╭─ DATA SECTION

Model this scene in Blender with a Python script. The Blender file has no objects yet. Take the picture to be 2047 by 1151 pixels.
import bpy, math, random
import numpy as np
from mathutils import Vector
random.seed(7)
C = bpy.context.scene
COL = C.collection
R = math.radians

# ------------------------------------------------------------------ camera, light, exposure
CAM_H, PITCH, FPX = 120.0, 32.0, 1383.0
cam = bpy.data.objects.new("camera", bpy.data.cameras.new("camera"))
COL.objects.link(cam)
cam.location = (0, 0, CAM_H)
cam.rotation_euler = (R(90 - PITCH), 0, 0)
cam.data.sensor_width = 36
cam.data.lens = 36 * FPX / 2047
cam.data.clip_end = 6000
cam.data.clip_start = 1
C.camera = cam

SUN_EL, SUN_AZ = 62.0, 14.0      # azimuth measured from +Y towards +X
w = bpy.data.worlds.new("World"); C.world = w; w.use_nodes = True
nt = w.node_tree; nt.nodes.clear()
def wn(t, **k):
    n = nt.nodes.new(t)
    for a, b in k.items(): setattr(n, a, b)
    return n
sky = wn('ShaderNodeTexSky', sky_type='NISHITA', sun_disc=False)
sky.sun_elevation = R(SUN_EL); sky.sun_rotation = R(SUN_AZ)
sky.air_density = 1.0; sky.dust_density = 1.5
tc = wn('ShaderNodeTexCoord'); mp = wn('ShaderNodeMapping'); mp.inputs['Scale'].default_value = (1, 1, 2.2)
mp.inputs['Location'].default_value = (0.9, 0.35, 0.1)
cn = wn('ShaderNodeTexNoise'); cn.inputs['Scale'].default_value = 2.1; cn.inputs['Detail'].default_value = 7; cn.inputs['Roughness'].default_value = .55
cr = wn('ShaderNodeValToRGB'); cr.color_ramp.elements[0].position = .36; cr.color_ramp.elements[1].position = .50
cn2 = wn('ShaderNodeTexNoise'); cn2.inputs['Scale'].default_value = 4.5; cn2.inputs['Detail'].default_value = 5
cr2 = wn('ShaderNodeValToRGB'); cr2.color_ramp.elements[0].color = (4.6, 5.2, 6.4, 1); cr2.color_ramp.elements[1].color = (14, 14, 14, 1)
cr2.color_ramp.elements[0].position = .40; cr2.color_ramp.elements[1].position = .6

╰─

## [PROBLEM DESCRIPTION]
Copy all lines of the material above where the string "scene" occurs.

## [FULL RESPONSE]
Model this scene in Blender with a Python script. The Blender file has no objects yet. Take the picture to be 2047 by 1151 pixels.
C = bpy.context.scene